There’s also not much in the way of visual distinction. I Am Setsuna does some beautiful things with its wintery setting, but most of its dungeons are a monotony of white and gray. Over the course of a grind it becomes stifling. Another snowy wood. Another snowy mountain.
Again and again, the lesson remains: the art around your game design is a crucial part of the overall game.
The system itself has flaws that exacerbate that monotony, too. For one, not every bit of spritnite will be something you can access when it becomes available. Your first access to certain kind of elements doesn’t come until much later in the game, but spirtnite that uses materials that can only be harvested with those elements is present in the merchant’s inventory early. Some spritnite also requires rare drops from certain bosses that you won’t be able or likely to get the first time through. This removes some of the drive to grind, because you will never be able to grind enough to get that spritnite. Might as well continue on, then, getting what you can when you can.
The framing of the loop system is also quite underwhelming. Giving materials to a merchant is hardly a significant action by your party. Though spritnite itself is a nice reward, the narrative that backs up your acquisition is a little hollow – no different in effect from grinding for gold. It makes the materials something of a burden rather than something interesting to find.
The materials themselves also have no distinguishing features or unique lore associated with them. Though several have very evocative names, the various branches, roots, and flowers all blend together, leading to more grind than intended when a misreading has you chasing down a material that you can’t actually harvest yet. And there are few worse feelings in a world where grind exists than grinding uselessly.

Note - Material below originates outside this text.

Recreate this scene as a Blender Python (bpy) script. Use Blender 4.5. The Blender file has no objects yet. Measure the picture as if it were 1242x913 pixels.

This game’s grind loop makes that a real possibility.
The Good Grind
Grind is often a feature of large, sprawling games, rather than a bug. Today saw the release of Red Dead Redemption 2, which takes hours to get going, and Assassin’s Creed: Odyssey has also been noted to have a slow start. The many sidequests and goof-off opportunities in open-world games tends to be one of the fun aspects of them – the ability to go off the main game and get lost for hours in the wilderness is, in part, a way to encourage a grind loop. Even without level gatekeeping, the purpose is to encourage you to consume what the game developers have produced, to devote more time to the game, and to see it as a greater value. Grind is abnegation play, just zoning out and pushing buttons for a while. Grind is Candy Crush and stopping random criminals in Spider-Man and ignoring the main quest in Skyrim. It can be compelling enough to be the main draw of the game!
To make the grind compelling, though, you need to hide the monotony and repetition behind it. I Am Setsuna succeeds in obscuring that with some complexity and self-determination, but due to its art direction, it’s sound direction, it’s narrative design, and it’s pacing, it doesn’t quite achieve a good grind.
Grind – or, more politely, abnegation – is something that most games have some of by design. Abnegation in my games might be significantly smaller in scope – more on the order of minutes than days – but even those minutes should contain compelling, repetitive loops. Agency, variety, and juicy rewards are good ways to improve the fun of the grind. The grind gets dull when it gets repetitive, or when it feels pointless, and so I should keep a close eye on dull cycles in my own design.
With luck, I can achieve a few minutes of good grind, and not wear out my welcome.